You actually know that ** South Park ** is a real place, not just a dumb show on TV.

You know what a ‘trust fund hippy’ is, and you know its natural habitat is Boulder .

You know you’re talking to a fellow Coloradoan when they call it “Elitches,” not “”Six Flags.”

A bear on your front porch doesn’t bother you.

Your two favorite teams are the Broncos and whoever is beating the crap out of the Raiders.

When people back East tell you they have mountains in their state too, you just laugh.

You go anywhere else on the planet and the air feels “sticky” and you notice the sky is no longer blue.

FORWARD THIS IF YOU LIVE IN OR ARE FROM COLORADO !!!

The informant is a 65-year-old ghost writer and editor who lives in Carefree, Arizona. He lived in Colorado for about 25 years before he moved to Florida 7 years ago then moved to Arizona about two years ago.

The informant told me his brother- or sister-in-law in Iowa sent this email to him.

The informant told me he liked it because

People from Colorado could relate to it. [He liked that it talked about the] regional things Coloradans take for granted. It’s the inside joke thing. People love to share jokes that other people wouldn’t get, and this is one of those.

He told me he, sent it to everyone he knew that either lived in Colorado or had lived in Colorado because he thought “they would get a kick out of it.”
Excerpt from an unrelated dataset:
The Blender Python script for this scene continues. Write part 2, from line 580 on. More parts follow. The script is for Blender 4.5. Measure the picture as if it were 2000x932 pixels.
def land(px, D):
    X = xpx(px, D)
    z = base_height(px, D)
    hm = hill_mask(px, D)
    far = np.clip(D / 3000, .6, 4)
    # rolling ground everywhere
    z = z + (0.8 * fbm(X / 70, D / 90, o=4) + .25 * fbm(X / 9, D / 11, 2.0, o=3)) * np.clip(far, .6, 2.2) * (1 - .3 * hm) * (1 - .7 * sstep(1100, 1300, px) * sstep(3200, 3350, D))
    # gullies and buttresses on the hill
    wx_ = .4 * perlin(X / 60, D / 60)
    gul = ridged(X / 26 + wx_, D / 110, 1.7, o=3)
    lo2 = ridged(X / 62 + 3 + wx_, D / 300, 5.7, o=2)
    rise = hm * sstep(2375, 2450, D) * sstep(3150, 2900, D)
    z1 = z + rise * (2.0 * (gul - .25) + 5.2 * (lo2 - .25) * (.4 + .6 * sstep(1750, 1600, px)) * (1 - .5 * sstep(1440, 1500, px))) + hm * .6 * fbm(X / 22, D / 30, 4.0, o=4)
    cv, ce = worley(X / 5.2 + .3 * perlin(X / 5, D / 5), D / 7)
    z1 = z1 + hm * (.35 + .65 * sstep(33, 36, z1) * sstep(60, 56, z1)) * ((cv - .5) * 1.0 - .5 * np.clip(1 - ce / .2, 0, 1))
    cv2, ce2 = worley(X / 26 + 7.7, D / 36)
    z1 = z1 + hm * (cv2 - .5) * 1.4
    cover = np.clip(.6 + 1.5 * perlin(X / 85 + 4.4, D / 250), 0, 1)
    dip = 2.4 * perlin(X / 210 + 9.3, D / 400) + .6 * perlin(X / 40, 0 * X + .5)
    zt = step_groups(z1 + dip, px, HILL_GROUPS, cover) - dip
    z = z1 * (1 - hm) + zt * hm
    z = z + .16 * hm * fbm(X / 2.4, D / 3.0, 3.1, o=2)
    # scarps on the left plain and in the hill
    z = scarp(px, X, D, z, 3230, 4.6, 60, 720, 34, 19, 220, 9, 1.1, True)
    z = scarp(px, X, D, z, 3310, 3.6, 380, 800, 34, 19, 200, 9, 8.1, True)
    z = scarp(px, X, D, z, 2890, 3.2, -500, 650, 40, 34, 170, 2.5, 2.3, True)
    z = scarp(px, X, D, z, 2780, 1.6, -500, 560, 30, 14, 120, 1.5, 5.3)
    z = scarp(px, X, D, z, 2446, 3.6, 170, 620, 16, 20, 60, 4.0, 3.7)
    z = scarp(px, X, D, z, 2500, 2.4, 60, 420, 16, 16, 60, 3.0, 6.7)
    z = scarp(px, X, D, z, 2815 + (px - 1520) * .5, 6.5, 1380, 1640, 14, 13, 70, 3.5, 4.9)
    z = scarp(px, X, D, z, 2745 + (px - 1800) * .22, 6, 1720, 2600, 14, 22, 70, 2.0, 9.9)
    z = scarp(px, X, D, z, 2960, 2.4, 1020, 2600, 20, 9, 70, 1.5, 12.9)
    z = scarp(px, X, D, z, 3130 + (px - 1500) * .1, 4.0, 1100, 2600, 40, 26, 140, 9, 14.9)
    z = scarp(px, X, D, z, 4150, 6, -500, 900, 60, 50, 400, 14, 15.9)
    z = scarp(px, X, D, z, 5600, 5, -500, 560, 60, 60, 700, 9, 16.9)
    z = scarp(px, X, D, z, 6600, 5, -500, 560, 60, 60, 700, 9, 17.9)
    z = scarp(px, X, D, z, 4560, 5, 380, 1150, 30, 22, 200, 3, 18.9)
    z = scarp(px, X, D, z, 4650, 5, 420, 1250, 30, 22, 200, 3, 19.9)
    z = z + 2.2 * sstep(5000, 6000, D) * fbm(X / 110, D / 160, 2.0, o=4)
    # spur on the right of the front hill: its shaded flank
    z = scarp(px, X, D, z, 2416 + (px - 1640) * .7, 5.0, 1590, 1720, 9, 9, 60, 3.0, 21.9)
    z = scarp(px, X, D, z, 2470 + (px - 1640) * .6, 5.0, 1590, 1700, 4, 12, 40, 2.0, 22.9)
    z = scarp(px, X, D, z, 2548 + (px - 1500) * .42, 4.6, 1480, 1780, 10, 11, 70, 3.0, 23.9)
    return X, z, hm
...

To me, as a fellow Coloradan, this joke certainly was funny, the wording makes it seem like these jokes are the ones that circulate about Coloradans rather than those Coloradans would say about themselves. For one things, the first joke has a clear tell that the “joke teller” in this email is not from Colorado – they had the Coloradan ask the passenger to hold their “soda”. Coloradans make fun of people incessantly when they say “soda” instead of “pop”. Soda to a Coloradan refers to club soda, not Coca Cola. Also, most of these one-liners need an outside reference to make them funny. “Humid” to people in the Midwest and on the East Coast is 90% humidity; 25% is nearly unheard of. And yet to a Coloradan 25% is more humid than normal. Unless one is able to take an outsiders perspective on most of these jokes, they aren’t funny – they’re simply how life is lived. So what. For example, for someone who eats ice cream in the winter all the time, it’s pointless to point it out. I think it is telling as well that the informant, a man who hasn’t lived in Colorado for 7 years, sent it to me, another ex-Coloradan, and initially got it from an Iowan. None of us currently live in Colorado. I don’t think this joke cycle would be as funny to someone who’d spent their whole lives in Colorado. Its humor depends on the transience of populations with people comparing the norms of one place with those of another. In this way, this joke cycle represents the transient nature of Americans as wells as the idiosyncrasies of Coloradans.